With these album openers offering a one-two-three knockout, you’re left wondering if you’ve got enough stamina to keep up with this pace throughout the entire album. Things do slow down a little…eventually. But not until the final couple of tracks, by which time you’re all ready to be wrapped up in that shiney silver blanket that gets thrown on people at the end of a big run.
Mid points of the album, ‘Nur’, complete with shouty (occasionally almost bordering on the screamy) vocals, and ‘Tigris’ are pretty unrelenting, coming at a stage where I wanted some light to go with the shade of the physical assault, and ‘Siqlum’ borders on metal, which depending on your mood at the time might be utterly glorious or just a step too far.

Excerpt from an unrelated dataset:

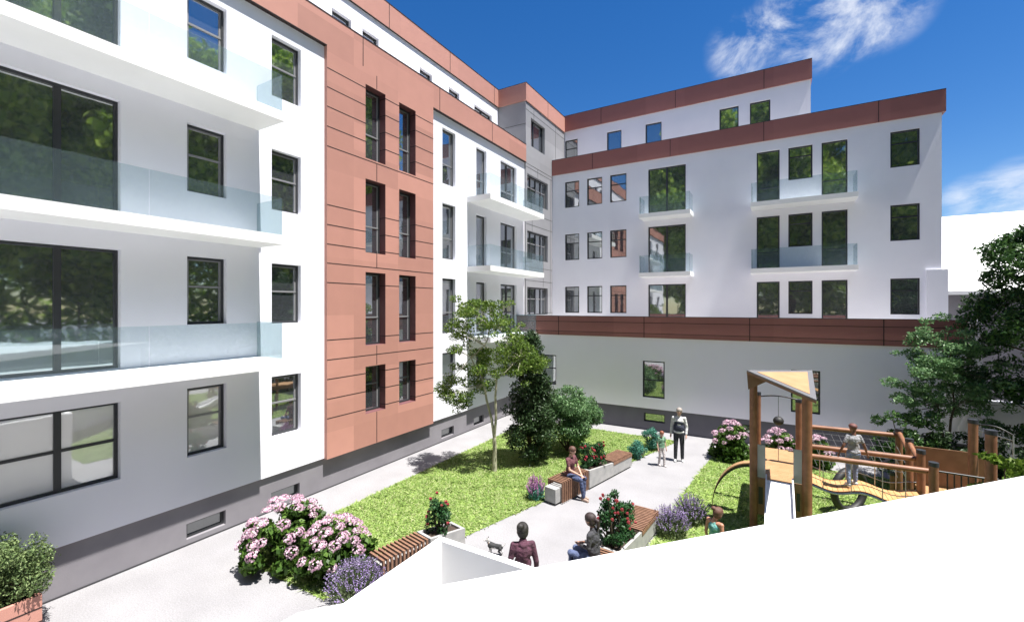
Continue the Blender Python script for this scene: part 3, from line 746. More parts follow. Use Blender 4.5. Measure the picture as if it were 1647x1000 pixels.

Thankfully, Amreeka arrives just in time to slow things down a little, complete with atmospheric vocals. Things get even better with Sha Mat, the 11 minute-plus ending to the album. This brings in brass and woodwind instruments providing a contrast with the all-out guitar/bass/drum battering of the rest of the album, and the slow burning, building approach of this song makes it an absolute highlight. Taking it’s time to get into it’s stride it eventually transforms into a combination of all the best bits of the album on one song before fading to a satisfying drone.
And just like that, it’s over. You can topple over the finish line. Then you can do it all over again – this is an album that rewards repeated listens, and fans of bands like And So I watch You From Afar and Russian Circles would do well to check it out.